## THE REQUEST
Only the lines from the start of the entries up to and including the line with "return prop(o, label, cat, group, kind)" should be written out, exactly as they stand.

(Scenes as source code)

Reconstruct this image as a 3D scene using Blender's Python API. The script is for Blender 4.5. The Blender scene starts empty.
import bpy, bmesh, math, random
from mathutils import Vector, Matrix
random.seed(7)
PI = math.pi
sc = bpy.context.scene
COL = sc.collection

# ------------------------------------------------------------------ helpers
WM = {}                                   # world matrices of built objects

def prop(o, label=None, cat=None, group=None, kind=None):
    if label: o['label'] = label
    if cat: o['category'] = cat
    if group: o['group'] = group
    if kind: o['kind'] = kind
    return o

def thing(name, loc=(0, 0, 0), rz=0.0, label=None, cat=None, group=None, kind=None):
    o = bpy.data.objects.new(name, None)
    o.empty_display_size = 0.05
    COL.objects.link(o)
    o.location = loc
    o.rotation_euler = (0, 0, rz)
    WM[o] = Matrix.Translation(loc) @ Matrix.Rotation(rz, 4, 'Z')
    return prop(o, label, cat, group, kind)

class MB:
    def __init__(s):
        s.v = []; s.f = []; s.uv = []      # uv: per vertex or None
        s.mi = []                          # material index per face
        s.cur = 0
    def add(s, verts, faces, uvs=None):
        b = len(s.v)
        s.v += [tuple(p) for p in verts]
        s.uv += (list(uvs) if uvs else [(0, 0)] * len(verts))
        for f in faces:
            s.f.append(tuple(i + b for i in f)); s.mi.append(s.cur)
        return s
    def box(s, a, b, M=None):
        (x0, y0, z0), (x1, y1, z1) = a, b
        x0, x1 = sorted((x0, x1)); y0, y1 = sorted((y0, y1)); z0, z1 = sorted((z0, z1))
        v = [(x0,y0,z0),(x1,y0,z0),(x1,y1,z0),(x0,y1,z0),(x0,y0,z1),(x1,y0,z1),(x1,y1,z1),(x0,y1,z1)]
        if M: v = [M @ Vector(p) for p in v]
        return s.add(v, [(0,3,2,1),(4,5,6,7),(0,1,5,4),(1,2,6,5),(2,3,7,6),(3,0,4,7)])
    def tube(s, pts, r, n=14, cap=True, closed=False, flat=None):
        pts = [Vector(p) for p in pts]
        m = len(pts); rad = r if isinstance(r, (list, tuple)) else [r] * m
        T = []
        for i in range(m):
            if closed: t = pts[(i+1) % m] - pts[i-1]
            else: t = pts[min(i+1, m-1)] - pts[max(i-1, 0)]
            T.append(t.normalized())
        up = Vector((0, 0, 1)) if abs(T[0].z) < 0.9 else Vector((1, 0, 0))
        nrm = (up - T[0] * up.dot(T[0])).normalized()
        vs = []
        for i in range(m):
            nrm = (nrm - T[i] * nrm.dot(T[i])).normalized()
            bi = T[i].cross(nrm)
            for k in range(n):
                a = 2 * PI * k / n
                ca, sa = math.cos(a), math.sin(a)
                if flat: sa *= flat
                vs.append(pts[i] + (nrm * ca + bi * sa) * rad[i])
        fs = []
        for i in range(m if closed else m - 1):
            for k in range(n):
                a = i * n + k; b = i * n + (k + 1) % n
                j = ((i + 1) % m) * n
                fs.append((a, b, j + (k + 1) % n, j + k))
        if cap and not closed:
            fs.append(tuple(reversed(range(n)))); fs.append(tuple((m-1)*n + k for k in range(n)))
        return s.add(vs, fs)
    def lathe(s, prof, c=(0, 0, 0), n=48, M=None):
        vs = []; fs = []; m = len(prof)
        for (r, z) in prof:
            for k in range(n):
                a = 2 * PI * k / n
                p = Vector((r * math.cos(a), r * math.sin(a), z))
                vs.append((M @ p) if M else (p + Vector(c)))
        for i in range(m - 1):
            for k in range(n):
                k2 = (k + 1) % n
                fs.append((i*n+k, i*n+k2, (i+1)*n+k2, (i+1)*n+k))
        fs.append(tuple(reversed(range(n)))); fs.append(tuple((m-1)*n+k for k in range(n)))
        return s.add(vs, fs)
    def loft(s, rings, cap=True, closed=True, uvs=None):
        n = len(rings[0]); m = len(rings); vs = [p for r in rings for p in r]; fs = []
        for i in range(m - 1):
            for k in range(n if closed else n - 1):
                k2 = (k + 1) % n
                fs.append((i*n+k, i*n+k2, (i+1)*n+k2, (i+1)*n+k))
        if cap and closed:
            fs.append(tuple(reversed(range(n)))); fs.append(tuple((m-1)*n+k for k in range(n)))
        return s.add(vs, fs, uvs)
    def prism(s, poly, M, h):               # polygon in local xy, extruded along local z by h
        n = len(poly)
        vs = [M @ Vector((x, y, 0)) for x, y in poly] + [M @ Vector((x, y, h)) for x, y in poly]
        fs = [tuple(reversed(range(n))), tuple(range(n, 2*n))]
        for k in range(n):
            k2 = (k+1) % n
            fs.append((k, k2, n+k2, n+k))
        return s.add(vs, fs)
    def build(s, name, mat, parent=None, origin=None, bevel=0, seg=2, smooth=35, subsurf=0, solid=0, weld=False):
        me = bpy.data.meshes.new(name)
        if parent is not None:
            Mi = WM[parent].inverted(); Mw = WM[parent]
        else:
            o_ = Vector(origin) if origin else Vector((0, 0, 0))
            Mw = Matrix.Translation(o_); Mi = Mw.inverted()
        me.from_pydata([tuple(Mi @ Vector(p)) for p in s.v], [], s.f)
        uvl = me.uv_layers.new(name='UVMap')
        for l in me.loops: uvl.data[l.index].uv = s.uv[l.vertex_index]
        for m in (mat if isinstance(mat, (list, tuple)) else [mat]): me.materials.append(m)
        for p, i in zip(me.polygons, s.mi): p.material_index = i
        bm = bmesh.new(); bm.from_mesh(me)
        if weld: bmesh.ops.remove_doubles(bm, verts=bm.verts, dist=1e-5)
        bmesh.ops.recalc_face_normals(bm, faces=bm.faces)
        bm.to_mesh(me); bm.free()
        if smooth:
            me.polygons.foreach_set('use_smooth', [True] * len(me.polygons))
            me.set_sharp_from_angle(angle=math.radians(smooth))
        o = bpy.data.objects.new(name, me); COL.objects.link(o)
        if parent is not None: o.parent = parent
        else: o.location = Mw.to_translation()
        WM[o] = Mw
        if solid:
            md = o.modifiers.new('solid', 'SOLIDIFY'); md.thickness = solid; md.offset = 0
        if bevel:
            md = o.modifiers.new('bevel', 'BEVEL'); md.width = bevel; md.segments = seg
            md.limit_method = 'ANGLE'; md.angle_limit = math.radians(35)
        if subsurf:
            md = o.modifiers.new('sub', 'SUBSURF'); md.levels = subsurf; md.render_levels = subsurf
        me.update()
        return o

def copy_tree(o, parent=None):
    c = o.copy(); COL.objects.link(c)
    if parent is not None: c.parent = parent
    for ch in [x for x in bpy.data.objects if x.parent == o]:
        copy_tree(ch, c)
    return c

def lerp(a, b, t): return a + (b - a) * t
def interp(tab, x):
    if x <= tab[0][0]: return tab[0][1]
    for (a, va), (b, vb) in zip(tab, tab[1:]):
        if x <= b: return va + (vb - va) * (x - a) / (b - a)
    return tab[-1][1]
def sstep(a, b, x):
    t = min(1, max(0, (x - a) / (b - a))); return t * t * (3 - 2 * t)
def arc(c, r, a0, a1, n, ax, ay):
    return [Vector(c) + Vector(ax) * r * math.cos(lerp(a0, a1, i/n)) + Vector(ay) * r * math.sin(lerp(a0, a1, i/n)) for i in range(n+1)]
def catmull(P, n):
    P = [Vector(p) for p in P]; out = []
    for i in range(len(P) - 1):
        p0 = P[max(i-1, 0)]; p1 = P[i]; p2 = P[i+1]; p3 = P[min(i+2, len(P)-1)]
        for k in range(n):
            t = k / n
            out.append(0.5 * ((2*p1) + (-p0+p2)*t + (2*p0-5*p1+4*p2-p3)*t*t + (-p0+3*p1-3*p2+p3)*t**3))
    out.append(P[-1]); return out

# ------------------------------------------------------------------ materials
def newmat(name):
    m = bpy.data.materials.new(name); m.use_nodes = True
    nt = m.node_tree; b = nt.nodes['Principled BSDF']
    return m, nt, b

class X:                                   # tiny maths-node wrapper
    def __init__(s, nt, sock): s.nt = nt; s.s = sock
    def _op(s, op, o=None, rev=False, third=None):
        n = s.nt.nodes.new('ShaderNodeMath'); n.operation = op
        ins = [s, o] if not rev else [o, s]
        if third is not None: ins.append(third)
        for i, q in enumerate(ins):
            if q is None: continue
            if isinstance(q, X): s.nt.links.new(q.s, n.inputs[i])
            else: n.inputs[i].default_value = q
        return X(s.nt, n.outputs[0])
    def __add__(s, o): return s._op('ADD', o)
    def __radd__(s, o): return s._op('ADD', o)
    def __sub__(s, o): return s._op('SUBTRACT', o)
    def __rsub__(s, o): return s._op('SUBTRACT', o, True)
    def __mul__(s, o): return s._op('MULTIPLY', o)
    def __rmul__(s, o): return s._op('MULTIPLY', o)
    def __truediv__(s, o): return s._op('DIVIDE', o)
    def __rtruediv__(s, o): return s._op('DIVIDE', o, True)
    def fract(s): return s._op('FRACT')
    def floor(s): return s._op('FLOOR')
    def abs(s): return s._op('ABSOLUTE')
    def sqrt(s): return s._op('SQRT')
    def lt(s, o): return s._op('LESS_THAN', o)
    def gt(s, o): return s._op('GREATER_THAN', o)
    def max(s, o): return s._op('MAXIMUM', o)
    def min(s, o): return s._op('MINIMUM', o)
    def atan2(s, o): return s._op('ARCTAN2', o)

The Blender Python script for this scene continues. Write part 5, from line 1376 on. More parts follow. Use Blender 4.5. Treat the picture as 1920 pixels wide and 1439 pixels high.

## CORRECT OUTPUT
Reconstruct this image as a 3D scene using Blender's Python API. The script is for Blender 4.5. The Blender scene starts empty.
import bpy, bmesh, math, random
from mathutils import Vector, Matrix
random.seed(7)
PI = math.pi
sc = bpy.context.scene
COL = sc.collection

# ------------------------------------------------------------------ helpers
WM = {}                                   # world matrices of built objects

def prop(o, label=None, cat=None, group=None, kind=None):
    if label: o['label'] = label
    if cat: o['category'] = cat
    if group: o['group'] = group
    if kind: o['kind'] = kind
    return o

def thing(name, loc=(0, 0, 0), rz=0.0, label=None, cat=None, group=None, kind=None):
    o = bpy.data.objects.new(name, None)
    o.empty_display_size = 0.05
    COL.objects.link(o)
    o.location = loc
    o.rotation_euler = (0, 0, rz)
    WM[o] = Matrix.Translation(loc) @ Matrix.Rotation(rz, 4, 'Z')
    return prop(o, label, cat, group, kind)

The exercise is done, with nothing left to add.